■ DATA EXCERPT
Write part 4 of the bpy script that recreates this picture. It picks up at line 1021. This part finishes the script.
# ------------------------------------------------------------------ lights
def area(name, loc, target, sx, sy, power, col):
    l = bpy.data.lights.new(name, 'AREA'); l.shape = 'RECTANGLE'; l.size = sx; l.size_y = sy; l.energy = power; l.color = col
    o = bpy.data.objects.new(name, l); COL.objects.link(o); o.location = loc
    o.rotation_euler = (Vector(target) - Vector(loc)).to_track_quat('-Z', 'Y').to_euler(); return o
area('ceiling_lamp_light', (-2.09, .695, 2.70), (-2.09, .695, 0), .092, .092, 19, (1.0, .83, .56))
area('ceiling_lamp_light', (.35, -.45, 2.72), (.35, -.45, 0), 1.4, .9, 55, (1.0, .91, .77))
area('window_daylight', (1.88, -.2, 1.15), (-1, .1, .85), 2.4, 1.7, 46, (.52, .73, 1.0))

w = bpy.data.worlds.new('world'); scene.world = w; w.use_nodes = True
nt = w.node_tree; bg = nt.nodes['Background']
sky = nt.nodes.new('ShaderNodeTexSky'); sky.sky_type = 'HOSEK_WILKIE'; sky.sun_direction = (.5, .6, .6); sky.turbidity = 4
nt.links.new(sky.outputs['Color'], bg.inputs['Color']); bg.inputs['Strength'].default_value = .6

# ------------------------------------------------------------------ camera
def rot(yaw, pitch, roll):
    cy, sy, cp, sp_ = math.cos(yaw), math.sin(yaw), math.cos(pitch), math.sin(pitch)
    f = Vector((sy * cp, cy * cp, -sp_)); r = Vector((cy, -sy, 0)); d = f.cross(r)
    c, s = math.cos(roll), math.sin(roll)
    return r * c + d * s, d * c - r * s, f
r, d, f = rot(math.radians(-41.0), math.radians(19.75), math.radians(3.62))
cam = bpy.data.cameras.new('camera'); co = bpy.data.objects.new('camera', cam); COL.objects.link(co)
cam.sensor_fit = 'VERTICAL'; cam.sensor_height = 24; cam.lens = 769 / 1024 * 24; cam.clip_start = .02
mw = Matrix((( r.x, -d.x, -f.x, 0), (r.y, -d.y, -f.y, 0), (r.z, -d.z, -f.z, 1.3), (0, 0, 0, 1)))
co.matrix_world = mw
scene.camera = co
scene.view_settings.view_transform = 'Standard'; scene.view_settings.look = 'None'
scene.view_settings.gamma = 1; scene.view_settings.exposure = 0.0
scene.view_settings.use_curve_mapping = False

■ EXERCISE DETAILS
Please return the data above exactly as given.

■ EXERCISE ANSWER
Write part 4 of the bpy script that recreates this picture. It picks up at line 1021. This part finishes the script.
# ------------------------------------------------------------------ lights
def area(name, loc, target, sx, sy, power, col):
    l = bpy.data.lights.new(name, 'AREA'); l.shape = 'RECTANGLE'; l.size = sx; l.size_y = sy; l.energy = power; l.color = col
    o = bpy.data.objects.new(name, l); COL.objects.link(o); o.location = loc
    o.rotation_euler = (Vector(target) - Vector(loc)).to_track_quat('-Z', 'Y').to_euler(); return o
area('ceiling_lamp_light', (-2.09, .695, 2.70), (-2.09, .695, 0), .092, .092, 19, (1.0, .83, .56))
area('ceiling_lamp_light', (.35, -.45, 2.72), (.35, -.45, 0), 1.4, .9, 55, (1.0, .91, .77))
area('window_daylight', (1.88, -.2, 1.15), (-1, .1, .85), 2.4, 1.7, 46, (.52, .73, 1.0))

w = bpy.data.worlds.new('world'); scene.world = w; w.use_nodes = True
nt = w.node_tree; bg = nt.nodes['Background']
sky = nt.nodes.new('ShaderNodeTexSky'); sky.sky_type = 'HOSEK_WILKIE'; sky.sun_direction = (.5, .6, .6); sky.turbidity = 4
nt.links.new(sky.outputs['Color'], bg.inputs['Color']); bg.inputs['Strength'].default_value = .6

# ------------------------------------------------------------------ camera
def rot(yaw, pitch, roll):
    cy, sy, cp, sp_ = math.cos(yaw), math.sin(yaw), math.cos(pitch), math.sin(pitch)
    f = Vector((sy * cp, cy * cp, -sp_)); r = Vector((cy, -sy, 0)); d = f.cross(r)
    c, s = math.cos(roll), math.sin(roll)
    return r * c + d * s, d * c - r * s, f
r, d, f = rot(math.radians(-41.0), math.radians(19.75), math.radians(3.62))
cam = bpy.data.cameras.new('camera'); co = bpy.data.objects.new('camera', cam); COL.objects.link(co)
cam.sensor_fit = 'VERTICAL'; cam.sensor_height = 24; cam.lens = 769 / 1024 * 24; cam.clip_start = .02
mw = Matrix((( r.x, -d.x, -f.x, 0), (r.y, -d.y, -f.y, 0), (r.z, -d.z, -f.z, 1.3), (0, 0, 0, 1)))
co.matrix_world = mw
scene.camera = co
scene.view_settings.view_transform = 'Standard'; scene.view_settings.look = 'None'
scene.view_settings.gamma = 1; scene.view_settings.exposure = 0.0
scene.view_settings.use_curve_mapping = False